REPUBLIKA.CO.ID, JAKARTA—Menteri Agama Lukman Hakim Saifuddin menegaskan, Negara harus mempertahankan UU nomor 1 tahun 1974 tentang perkawinan yang tengah diuji materinya di Mahkamah Konstitusi. Dalam kasus UU no 1/1974, Menag melihat adanya salah tafsir dari pemohon uji materi bahwa Negara dianggap tidak perlu ikut campur dalam urusan pernikahan yang notabene adalah urusan pribadi.
“Itu merupakan pandangan yang salah,karena pernikahan merupakan peristiwa sakral yang dilandasi nilai religi dan terikat pada aturan agama,” kata dia, Jumat (12/9).

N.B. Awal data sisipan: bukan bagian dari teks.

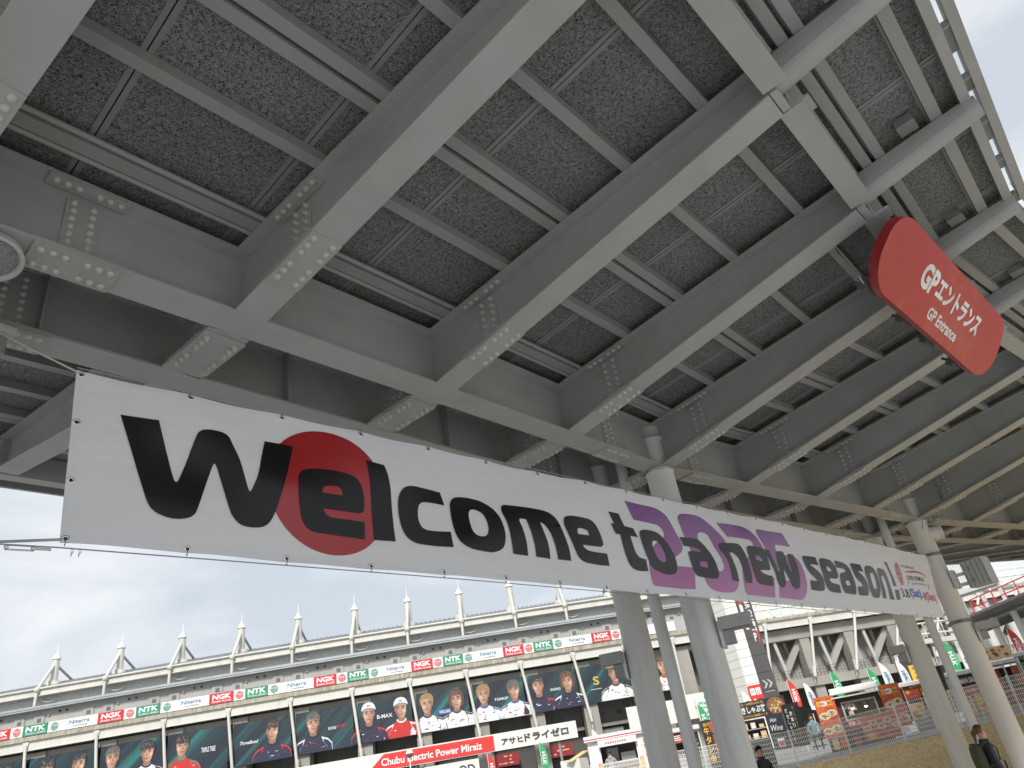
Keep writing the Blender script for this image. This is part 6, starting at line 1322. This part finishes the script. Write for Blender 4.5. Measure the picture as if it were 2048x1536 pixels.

Dikatakan Menag, jika melihat kepada teks UU no 1/1974, negara tidak secara eksplisit melarang atau memperbolehkan warga negaranya untuk menikah beda agama. Namun, teks tersebut menegaskan bahwa kelangsungan pernikahan harus disesuaikan dengan aturan agama yang diyakini pelakunya.
Mengacu pada ketentuan undang-undang, lanjut Menag, Negara memang secara gamblang menjamin kemerdekaan masyarakatnya untuk menganut agama sesuai keyakinannya masing-masing. Namun, hal tersebut ditafsirkan terbalik oleh si pemohon uji materi dengan menganggap negara melarang warga negaranya untuk tidak memiliki keyakinan agama.
UU no 1/1974, lanjut dia, harus dipertahankan karena Indonesia bukan negara sekuler ataupun secara gamblang menyatakan diri sebagai negara Islam. Indonesia, kata dia, adalah negara berazaskan Pancasila yang menempatkan peran agama dalam posisi strategis dan penerapan ajarannya tidak boleh terpisahkan dalam kehidupan.